Why this album flew so far under the radar this year is completely beyond me. Thursday, a band most instrumental in the post-hardcore/screamo revival field, have already established themselves as untouchable since the release of their benchmark Full Collapse in 2001. They further cemented their untouchable status with 2003′s surprisingly audacious War All the Time. Perhaps it was their falling-out with Island-Def Jam or the unpopularity of 2006′s A City By the Light Divided (an album I still hold dear, regardless of public opinion). Either way, Common Existence is a righteous fusion of both ends of the Thursday spectrum, combining the older, heavily-screamed band with the later, subtler, and ultimately more melodic version of the band. Switching harmoniously between post-hardcore jams like “Resuscitation of a Dead Man,” “Friends in the Armed Forces,” and “Subway Funeral” to the ethereal beauty ingrained into “Beyond the Visible Spectrum” and “Circuits of Fever,” Geoff Rickly and his band of misfits have never sounded this good.

5. Baroness - Blue Record

I wrote a thesis about this album! Go check it out in the reviews section for my exact thoughts on this near-masterpiece of an album. Baroness manage to take the greatest jams of the 70s and the heaviest sludge this side of pre-Leviathan Mastodon to create one of the defining records this decade.

6. Brand New - Daisy

Jesse Lacey, Vin Acardi, Brian Lane, and Garrett Tierny received some flack for Daisy, most of it misdirected, all of it undeserved. Following up a behemoth like The Devil and God Are Raging Inside Me is no easy task, and the fact that the members of Brand New didn’t fold under the pressure warrants pales of kudos upon them. Sure, Daisy is a different version of the Brand New most of their fans have come to know, but how could you expect anything else? With this album, the band stopped waffling and found their sound. They synthesized their college-rock leanings and emo tendencies to create the album of their career. While it may be the wolverine to Devil and God‘s grizzly, it’s a brutally honest recording that takes the band in a different direction. Anyone who can evolve without fear of the consequences deserves praise; We’re just lucky that this evolution sounds fantastic.
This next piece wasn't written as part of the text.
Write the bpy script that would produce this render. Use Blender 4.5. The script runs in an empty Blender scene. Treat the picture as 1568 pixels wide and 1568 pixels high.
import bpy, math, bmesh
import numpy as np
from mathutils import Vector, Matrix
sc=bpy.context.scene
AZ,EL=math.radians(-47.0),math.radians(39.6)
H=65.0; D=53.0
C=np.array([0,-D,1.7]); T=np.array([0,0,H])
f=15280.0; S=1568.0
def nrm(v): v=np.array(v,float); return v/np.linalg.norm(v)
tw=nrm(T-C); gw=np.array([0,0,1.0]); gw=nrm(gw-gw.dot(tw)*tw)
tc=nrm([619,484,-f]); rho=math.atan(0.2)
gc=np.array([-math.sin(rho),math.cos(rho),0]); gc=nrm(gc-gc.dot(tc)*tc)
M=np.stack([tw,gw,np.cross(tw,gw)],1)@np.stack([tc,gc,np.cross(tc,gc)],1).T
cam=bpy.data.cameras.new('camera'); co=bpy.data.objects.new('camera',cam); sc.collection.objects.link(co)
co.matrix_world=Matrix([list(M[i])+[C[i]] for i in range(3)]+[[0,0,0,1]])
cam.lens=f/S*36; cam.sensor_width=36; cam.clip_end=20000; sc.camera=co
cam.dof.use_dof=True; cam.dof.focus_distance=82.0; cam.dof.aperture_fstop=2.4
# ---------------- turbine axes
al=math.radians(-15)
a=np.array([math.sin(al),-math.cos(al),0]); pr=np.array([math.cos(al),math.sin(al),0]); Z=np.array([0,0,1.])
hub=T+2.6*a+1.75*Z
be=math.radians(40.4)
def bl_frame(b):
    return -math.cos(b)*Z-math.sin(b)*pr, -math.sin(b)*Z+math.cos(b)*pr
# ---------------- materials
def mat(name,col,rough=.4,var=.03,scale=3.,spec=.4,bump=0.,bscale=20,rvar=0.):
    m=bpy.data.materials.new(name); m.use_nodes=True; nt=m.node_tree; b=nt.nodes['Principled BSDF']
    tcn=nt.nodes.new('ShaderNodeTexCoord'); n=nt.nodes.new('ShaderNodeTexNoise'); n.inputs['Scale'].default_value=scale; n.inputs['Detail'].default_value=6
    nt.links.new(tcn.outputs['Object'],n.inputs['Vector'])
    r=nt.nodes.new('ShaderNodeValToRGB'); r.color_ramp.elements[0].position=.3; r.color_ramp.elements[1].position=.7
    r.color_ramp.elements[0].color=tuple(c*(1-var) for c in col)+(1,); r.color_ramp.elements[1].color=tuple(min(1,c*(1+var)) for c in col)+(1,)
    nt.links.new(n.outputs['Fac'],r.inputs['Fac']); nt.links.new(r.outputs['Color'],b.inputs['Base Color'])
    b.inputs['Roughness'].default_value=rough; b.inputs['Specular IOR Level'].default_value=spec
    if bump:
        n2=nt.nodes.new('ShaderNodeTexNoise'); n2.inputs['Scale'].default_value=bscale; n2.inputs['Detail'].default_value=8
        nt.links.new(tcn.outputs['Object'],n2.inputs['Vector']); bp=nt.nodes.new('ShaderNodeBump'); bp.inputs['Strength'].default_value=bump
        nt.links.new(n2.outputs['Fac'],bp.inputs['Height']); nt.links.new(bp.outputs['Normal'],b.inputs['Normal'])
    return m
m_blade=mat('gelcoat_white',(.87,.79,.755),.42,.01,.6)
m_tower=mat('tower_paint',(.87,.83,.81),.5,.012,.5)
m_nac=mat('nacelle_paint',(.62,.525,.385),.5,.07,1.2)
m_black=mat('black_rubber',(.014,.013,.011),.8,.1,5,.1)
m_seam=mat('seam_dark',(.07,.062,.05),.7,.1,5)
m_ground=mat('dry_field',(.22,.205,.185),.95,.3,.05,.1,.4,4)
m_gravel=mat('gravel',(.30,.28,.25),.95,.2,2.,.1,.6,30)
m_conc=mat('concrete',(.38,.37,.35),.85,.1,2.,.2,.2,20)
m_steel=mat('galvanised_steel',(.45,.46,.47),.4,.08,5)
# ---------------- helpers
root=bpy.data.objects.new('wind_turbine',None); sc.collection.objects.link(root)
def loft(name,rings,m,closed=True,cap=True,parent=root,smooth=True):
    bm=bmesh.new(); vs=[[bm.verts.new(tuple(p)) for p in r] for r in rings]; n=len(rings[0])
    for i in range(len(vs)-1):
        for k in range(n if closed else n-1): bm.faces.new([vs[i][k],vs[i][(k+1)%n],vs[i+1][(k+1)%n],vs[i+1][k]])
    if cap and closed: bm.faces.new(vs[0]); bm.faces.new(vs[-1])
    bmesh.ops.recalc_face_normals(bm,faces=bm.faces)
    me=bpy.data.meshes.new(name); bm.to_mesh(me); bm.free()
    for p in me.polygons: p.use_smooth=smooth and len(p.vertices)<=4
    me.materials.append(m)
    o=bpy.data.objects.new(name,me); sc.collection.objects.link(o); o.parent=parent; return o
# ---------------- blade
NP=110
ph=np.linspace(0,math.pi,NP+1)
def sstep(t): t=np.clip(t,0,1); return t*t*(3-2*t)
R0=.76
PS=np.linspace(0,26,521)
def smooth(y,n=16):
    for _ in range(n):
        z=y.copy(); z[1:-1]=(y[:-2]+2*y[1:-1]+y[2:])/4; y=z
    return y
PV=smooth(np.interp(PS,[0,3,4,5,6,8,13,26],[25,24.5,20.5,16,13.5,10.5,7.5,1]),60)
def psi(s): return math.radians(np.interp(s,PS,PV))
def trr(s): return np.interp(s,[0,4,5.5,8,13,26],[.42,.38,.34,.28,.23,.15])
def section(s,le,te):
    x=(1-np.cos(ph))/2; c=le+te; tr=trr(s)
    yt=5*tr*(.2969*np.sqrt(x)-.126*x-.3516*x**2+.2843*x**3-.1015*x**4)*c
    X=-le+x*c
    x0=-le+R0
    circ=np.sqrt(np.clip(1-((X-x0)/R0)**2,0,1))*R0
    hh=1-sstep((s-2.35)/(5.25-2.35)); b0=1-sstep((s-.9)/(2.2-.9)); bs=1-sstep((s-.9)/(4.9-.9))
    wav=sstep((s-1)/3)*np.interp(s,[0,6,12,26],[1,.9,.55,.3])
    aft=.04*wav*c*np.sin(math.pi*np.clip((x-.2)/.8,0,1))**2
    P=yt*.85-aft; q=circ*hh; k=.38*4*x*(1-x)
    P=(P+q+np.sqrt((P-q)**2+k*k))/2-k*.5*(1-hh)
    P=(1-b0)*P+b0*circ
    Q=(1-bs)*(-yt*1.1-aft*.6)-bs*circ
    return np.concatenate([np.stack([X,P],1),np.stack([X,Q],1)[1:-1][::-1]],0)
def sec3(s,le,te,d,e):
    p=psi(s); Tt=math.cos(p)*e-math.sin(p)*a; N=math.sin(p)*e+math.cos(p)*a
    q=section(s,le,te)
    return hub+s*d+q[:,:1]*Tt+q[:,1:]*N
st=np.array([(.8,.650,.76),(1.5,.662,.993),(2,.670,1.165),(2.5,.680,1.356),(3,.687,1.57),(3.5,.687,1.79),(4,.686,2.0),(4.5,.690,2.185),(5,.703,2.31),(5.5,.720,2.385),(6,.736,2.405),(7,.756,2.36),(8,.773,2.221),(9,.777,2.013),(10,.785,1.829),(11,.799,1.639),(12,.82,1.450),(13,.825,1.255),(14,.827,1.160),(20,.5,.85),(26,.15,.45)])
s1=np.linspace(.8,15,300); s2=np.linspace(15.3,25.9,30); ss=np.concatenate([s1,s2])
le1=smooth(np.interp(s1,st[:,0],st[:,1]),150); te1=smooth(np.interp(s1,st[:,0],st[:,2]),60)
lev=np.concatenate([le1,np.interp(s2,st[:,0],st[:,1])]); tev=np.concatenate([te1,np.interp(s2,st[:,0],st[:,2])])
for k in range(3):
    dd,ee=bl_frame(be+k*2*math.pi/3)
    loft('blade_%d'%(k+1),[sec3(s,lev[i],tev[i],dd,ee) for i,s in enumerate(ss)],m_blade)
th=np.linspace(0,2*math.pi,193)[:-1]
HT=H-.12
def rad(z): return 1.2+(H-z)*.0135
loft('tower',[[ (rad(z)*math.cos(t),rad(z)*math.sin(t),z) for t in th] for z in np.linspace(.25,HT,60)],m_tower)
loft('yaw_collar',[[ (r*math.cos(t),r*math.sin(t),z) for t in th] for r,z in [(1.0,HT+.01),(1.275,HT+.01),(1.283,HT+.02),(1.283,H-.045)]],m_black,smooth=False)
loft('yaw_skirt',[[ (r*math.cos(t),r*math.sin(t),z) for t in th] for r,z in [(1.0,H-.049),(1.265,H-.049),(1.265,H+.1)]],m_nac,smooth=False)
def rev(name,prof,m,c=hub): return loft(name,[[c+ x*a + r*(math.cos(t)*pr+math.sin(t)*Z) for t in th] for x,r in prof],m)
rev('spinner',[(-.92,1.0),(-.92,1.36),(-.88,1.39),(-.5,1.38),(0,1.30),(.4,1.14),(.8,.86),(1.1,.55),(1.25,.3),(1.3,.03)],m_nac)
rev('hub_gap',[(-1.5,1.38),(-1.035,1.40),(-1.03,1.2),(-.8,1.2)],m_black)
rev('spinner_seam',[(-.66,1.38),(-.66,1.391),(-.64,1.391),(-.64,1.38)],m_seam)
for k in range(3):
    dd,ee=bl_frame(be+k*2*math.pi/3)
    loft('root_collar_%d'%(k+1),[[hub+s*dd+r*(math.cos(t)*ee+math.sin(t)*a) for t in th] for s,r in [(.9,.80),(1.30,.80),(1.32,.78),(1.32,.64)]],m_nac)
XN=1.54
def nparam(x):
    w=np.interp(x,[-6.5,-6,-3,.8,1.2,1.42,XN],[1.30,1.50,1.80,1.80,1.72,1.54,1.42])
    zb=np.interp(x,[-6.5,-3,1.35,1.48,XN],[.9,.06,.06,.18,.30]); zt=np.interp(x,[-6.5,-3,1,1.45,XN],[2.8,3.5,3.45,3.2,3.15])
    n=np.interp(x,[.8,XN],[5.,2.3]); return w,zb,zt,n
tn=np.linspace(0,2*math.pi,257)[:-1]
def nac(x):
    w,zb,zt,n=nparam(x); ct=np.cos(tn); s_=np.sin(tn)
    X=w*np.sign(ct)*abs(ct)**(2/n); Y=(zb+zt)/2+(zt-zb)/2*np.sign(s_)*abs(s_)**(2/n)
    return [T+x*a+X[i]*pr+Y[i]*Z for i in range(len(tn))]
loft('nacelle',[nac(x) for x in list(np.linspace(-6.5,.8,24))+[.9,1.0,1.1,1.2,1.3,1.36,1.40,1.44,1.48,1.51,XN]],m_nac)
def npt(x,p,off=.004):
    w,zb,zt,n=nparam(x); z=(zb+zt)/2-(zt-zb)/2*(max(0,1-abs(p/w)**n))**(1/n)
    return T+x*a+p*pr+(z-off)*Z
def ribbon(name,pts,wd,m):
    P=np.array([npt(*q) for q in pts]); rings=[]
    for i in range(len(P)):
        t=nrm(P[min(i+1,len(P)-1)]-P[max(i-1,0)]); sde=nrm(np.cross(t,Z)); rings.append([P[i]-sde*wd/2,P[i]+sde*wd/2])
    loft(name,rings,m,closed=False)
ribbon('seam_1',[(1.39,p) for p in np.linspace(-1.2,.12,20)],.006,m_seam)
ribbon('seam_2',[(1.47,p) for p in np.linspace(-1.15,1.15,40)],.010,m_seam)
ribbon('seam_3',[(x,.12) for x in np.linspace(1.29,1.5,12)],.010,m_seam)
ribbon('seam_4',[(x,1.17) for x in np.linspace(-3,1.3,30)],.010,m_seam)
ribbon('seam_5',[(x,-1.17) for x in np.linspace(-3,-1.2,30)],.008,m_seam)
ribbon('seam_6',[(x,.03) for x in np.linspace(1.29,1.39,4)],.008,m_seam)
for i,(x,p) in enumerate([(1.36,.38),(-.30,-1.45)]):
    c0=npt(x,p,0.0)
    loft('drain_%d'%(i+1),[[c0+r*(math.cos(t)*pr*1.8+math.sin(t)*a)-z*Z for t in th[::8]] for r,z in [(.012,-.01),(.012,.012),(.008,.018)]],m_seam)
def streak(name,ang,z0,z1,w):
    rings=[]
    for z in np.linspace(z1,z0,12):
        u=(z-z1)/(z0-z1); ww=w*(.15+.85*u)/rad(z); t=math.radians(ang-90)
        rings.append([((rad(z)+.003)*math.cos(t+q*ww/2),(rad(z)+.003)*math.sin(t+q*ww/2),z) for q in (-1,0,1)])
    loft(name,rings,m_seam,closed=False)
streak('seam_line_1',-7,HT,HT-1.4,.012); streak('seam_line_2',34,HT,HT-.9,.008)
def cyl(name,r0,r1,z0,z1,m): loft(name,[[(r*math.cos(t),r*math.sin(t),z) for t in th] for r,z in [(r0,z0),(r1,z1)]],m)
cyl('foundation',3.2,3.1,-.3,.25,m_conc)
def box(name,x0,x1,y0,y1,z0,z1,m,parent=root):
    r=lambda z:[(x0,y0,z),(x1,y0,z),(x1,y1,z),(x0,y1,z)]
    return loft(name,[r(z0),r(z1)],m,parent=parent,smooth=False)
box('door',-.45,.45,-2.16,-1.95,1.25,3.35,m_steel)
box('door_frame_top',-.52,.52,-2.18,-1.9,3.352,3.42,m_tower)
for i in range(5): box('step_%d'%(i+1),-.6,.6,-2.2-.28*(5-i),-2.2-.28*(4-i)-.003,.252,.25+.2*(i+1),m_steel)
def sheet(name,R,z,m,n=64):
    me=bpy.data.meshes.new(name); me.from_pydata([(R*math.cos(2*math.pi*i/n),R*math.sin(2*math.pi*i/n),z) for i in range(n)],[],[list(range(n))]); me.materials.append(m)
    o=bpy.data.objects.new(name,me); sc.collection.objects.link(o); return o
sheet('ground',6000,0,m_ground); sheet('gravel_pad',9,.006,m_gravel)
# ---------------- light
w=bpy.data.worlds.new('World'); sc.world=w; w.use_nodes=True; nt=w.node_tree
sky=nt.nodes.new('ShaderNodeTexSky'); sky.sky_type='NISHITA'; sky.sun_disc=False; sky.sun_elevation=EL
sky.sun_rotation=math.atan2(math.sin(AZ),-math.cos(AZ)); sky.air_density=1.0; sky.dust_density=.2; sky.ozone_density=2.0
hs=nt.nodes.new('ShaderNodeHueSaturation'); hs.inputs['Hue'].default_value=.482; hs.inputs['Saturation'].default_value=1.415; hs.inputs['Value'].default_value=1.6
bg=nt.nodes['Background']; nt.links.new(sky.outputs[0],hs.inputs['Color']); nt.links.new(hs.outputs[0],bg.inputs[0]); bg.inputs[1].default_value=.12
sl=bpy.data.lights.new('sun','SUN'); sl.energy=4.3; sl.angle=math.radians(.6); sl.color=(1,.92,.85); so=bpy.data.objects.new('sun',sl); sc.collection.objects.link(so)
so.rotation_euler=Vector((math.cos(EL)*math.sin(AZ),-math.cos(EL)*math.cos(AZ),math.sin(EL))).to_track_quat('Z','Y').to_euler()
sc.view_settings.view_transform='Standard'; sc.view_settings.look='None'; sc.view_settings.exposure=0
7. Pianos Become the Teeth - Old Pride

This is a scary album. Not scary in a sense of panic or moral terror, but rather haunting in its ability to make its listener shiver. Taking its cues from acts as diverse as Envy and perhaps even the legendary Pg. 99, Old Pride crackles and glistens with the shame of past regrets alongside the sheen of profundity. There is a better tomorrow and a hopeful eye toward the future, and Pianos Become the Teeth hold the cathartic soundtrack to the anti-apocalypse. At once beautiful and charging, Pianos take the best elements of screamo (the real, hard-hitting one that lost its footing at the turn of the century) and post-rock to create a record that involves as it assaults. A truly glorious and fulfilling listen.

8. Agoraphobic Nosebleed - Agorapocalypse

Agoraphobic Nosebleed. And thrash. Pardon? Yep, Agorapocalypse finds the grindcore legends channeling crossover acts of the past, from Corrosion of Conformity to Dirty Rotten Imbeciles to create one of the hardest hitting, heart-stopping records this year. From the detuned sludge of “Timelord Zero” to the galloped breakdowns in “First National Stem Cell and Clone,” the band tunes down their usual brand of politically incorrect chaos and turns up the shreddage.

9. Mastodon - Crack the Skye

A Concept album about Rasputin, with Mastodon providing the soundtrack? Sign me up. Everything on this album is cohesive, perfectly executed, and involving. A blast of a listen, every track here is worth its grain of salt.

10. Russian Circles - Geneva

“At once dark, menacing, lush and hypnotic, Geneva is akin to nestling in a forbidden garden at the edge of a mountain, if only to receive stings from the bees.” Moments of serenity burst into sometimes beautiful, sometimes heavy explosions of catharsis. This is post-rock at its most devastating.